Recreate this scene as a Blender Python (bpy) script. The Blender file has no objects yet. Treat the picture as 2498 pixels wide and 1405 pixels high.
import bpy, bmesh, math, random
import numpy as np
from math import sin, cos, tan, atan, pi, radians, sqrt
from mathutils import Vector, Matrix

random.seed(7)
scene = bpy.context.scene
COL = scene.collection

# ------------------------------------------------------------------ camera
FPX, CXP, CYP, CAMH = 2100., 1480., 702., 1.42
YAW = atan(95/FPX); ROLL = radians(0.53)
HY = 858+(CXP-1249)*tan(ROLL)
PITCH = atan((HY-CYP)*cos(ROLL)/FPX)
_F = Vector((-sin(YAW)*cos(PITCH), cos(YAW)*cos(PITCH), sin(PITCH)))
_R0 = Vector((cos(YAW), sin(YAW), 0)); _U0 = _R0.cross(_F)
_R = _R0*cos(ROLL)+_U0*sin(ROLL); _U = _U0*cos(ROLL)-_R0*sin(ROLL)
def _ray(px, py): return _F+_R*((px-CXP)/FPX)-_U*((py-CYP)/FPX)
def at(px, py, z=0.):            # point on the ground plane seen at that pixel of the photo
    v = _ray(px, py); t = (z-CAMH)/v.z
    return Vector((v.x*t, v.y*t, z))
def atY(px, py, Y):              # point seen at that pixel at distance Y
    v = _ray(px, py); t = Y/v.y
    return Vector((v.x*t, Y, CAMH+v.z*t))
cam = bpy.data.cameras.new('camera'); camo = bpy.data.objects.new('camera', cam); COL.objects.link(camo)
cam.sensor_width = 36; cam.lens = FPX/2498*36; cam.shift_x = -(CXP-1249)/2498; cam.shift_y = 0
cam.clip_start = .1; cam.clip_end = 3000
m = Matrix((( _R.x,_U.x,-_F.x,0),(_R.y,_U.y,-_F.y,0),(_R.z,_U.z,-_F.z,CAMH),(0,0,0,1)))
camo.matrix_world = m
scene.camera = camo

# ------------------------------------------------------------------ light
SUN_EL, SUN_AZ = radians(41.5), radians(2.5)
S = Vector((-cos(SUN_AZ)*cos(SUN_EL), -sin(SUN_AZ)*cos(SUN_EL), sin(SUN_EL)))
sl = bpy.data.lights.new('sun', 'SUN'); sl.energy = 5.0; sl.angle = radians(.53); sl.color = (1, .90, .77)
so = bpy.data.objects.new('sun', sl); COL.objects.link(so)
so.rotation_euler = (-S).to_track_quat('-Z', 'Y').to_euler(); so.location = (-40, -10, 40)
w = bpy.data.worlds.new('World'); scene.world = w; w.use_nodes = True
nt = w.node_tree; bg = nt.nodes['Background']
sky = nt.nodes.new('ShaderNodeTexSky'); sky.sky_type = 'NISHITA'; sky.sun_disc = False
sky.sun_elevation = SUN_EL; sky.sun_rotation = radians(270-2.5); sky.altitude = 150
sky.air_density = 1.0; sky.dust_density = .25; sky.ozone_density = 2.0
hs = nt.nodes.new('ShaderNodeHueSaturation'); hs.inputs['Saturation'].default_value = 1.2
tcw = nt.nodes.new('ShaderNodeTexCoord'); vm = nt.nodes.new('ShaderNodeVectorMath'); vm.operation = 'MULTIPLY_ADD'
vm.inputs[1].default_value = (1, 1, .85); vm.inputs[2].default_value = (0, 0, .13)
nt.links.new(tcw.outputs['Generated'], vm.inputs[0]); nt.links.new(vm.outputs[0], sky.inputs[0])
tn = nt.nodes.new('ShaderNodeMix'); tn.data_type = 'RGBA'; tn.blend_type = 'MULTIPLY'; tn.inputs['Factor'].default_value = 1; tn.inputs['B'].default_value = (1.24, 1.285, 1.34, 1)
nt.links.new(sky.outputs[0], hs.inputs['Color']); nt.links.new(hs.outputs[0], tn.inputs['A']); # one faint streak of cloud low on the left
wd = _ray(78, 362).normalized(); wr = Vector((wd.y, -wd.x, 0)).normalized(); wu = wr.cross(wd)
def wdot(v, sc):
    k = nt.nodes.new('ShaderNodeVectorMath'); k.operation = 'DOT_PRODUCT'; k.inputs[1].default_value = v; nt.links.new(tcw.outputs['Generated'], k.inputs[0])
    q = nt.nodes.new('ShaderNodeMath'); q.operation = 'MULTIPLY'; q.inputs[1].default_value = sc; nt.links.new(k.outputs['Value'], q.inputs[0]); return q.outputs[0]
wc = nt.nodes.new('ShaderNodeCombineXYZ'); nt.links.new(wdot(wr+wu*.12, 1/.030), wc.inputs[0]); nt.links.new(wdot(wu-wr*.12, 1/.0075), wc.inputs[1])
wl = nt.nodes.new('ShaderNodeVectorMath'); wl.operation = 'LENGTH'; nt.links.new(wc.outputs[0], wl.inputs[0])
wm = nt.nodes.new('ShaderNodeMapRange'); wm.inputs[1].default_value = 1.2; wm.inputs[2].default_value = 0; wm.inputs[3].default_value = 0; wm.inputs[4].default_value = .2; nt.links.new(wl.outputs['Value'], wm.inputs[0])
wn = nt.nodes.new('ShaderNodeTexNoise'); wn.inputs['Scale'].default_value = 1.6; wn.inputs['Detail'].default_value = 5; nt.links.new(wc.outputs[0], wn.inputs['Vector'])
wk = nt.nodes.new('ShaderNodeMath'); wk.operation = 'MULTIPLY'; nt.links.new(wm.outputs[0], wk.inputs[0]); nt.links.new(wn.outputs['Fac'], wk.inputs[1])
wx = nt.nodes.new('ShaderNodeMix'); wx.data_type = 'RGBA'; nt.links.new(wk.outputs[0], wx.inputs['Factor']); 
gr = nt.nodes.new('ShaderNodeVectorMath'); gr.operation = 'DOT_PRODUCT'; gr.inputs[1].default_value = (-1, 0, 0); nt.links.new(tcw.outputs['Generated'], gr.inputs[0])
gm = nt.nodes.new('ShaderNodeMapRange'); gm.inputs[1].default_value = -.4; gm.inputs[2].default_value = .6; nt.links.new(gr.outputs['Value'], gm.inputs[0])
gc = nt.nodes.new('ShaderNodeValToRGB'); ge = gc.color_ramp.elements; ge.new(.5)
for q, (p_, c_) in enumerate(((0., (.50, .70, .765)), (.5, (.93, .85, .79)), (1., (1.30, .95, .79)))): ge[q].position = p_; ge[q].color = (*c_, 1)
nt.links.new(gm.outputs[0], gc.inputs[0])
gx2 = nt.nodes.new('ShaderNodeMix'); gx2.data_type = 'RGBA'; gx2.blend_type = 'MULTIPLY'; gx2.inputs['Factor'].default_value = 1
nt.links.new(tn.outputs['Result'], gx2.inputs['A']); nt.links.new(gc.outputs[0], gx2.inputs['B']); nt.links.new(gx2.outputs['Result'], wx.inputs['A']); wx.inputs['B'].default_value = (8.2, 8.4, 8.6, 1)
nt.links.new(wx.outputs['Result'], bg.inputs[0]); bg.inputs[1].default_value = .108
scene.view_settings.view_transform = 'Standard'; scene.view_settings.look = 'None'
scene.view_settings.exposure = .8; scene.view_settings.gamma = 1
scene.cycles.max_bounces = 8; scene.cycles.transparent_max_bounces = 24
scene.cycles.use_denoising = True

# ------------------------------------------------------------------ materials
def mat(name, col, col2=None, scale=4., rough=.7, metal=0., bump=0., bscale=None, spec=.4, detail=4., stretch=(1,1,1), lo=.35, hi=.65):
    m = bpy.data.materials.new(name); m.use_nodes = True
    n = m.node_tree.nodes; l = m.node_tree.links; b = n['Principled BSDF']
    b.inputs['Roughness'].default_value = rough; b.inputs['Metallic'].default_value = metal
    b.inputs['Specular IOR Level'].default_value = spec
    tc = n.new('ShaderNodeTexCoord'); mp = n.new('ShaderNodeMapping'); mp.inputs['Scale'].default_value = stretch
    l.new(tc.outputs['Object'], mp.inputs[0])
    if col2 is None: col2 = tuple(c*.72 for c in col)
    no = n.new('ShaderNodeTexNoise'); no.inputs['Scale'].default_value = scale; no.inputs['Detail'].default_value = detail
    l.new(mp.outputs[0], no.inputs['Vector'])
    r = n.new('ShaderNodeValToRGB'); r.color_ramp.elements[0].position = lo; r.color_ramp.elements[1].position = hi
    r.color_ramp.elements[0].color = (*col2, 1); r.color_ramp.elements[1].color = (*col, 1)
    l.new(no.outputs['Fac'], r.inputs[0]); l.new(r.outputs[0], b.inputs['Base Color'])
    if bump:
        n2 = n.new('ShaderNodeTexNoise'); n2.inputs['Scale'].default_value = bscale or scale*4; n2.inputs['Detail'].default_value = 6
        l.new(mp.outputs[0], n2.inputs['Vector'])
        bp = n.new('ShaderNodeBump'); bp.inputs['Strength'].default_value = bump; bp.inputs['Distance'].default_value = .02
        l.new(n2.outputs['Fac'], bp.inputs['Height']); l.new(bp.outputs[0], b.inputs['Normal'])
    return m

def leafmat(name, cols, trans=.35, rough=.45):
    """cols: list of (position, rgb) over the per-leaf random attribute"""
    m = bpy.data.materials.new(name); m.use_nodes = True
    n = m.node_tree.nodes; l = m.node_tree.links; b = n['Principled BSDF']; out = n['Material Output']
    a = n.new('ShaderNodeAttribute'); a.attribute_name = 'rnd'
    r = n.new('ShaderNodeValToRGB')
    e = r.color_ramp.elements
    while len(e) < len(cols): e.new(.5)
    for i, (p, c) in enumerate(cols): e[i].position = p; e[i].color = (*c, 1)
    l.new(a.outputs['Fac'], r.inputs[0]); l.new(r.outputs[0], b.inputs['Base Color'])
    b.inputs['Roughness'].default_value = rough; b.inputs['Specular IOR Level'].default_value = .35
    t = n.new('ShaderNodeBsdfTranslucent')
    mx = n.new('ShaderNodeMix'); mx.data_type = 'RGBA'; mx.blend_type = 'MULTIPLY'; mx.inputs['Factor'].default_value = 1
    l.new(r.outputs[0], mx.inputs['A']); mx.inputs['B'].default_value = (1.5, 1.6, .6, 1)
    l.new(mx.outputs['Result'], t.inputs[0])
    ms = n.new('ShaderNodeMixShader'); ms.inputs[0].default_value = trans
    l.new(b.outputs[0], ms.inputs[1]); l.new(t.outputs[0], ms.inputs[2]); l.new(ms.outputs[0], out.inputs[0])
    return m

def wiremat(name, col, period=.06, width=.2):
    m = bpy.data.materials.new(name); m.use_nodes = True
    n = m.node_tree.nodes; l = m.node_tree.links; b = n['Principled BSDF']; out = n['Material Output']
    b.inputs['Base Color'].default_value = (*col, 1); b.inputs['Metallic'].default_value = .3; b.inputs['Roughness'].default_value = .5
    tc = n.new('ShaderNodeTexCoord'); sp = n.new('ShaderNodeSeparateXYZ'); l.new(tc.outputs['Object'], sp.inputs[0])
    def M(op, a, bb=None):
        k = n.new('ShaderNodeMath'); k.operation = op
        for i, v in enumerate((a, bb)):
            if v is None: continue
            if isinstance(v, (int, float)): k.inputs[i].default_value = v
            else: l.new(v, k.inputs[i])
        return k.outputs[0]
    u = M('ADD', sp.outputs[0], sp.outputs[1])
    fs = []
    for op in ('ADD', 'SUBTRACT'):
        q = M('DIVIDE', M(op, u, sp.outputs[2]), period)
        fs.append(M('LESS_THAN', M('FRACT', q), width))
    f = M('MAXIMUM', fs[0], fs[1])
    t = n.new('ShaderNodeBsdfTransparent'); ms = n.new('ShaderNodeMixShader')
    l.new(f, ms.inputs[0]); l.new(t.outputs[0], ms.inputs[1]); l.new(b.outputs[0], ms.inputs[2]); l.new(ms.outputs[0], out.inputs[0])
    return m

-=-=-

§ **Goal**: Look through the data above. Copy every line with the string "objects" in it.

§ **The solution**:
Recreate this scene as a Blender Python (bpy) script. The Blender file has no objects yet. Treat the picture as 2498 pixels wide and 1405 pixels high.
cam = bpy.data.cameras.new('camera'); camo = bpy.data.objects.new('camera', cam); COL.objects.link(camo)
so = bpy.data.objects.new('sun', sl); COL.objects.link(so)